Factoring Trinomials the Easy Way

Introduction

• Focus on factoring trinomials the easy way.
• Examples of factoring expressions where the leading coefficient is 1 and when it's not 1.

Factoring Trinomials with Leading Coefficient 1

Example 1: (x^2 + 5x + 6)

• Objective: Find two numbers that multiply to 6 but add to 5.
• Solution:
  • Numbers that multiply to 6: 1 & 6, 2 & 3.
  • 2 + 3 = 5.
  • Factored form: ((x + 2)(x + 3)).

Example 2: (x^2 + 8x + 15)

• Objective: Find two numbers that multiply to 15 but add to 8.
• Solution:
  • Numbers that multiply to 15: 1 & 15, 3 & 5.
  • 3 + 5 = 8.
  • Factored form: ((x + 3)(x + 5)).

Example 3: (x^2 - 7x + 12)

• Objective: Find two numbers that multiply to 12 but add to -7.
• Solution:
  • Numbers that multiply to 12: 1 & 12, 2 & 6, 3 & 4.
  • -3 + (-4) = -7.
  • Factored form: ((x - 3)(x - 4)).

Example 4: (x^2 + 3x - 40)

• Objective: Find two numbers that multiply to -40 but add to 3.
• Solution:
  • Numbers that multiply to -40: -5 & 8.
  • -5 + 8 = 3.
  • Factored form: ((x - 5)(x + 8)).

Factoring Trinomials with Leading Coefficient Not 1

Example 5: (2x^2 - 3x - 2)

• Objective: Factor and solve for x if equal to 0.
• Solution:
  1. Multiply first and last term: 2 * (-2) = -4.
  2. Replace middle term: -3x with -4x + 1x.
  3. Factor by grouping:
     • 2x(x - 2) + 1(x - 2).
  4. Factored form: ((x - 2)(2x + 1)).
  5. Solve: (x = 2), (x = -\frac{1}{2}).

Example 6: (3x^2 + 8x - 3)

• Objective: Factor and solve for x.
• Solution:
  1. Multiply first and last terms: 3 * (-3) = -9.
  2. Numbers: -1 and 9 add to 8.
  3. Factor by grouping:
     • 3x(x + 3) - 1(x + 3).
  4. Factored form: ((x + 3)(3x - 1)).
  5. Solve: (x = -3), (x = \frac{1}{3}).

Example 7: (4x^2 - 4x - 3)

• Objective: Factor and solve for x.
• Solution:
  1. Multiply first and last terms: 4 * (-3) = -12.
  2. Numbers: 2 and -6 add to -4.
  3. Factor by grouping:
     • 2x(2x + 1) - 3(2x + 1).
  4. Factored form: ((2x + 1)(2x - 3)).
  5. Solve: (x = -\frac{1}{2}), (x = \frac{3}{2}).

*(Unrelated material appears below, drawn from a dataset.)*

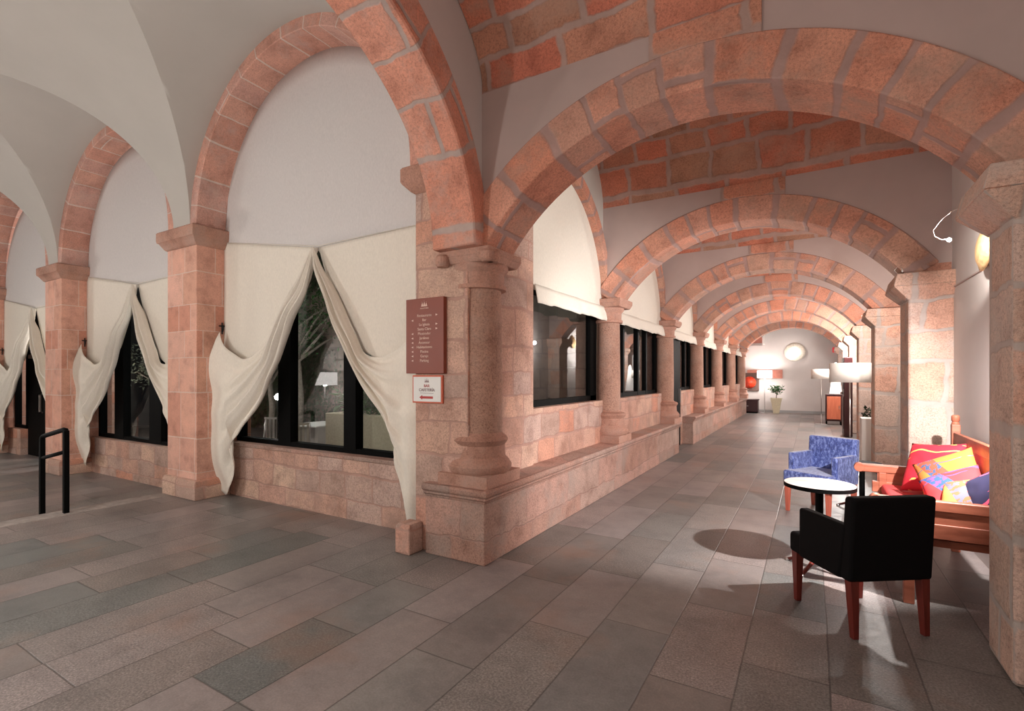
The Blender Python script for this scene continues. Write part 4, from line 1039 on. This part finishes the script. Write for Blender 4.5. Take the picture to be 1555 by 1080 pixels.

Using the Quadratic Formula

• Formula: (x = \frac{-b \pm \sqrt{b^2 - 4ac}}{2a}).
• Apply the formula to solve quadratic when factoring is complex.
• Example: (4x^2 - 4x - 3) can also be solved using the quadratic formula.

Conclusion

• Factoring trinomials involves finding two numbers that work with the constant and middle terms.
• When leading coefficient is not 1, use factoring by grouping or the quadratic formula for solutions.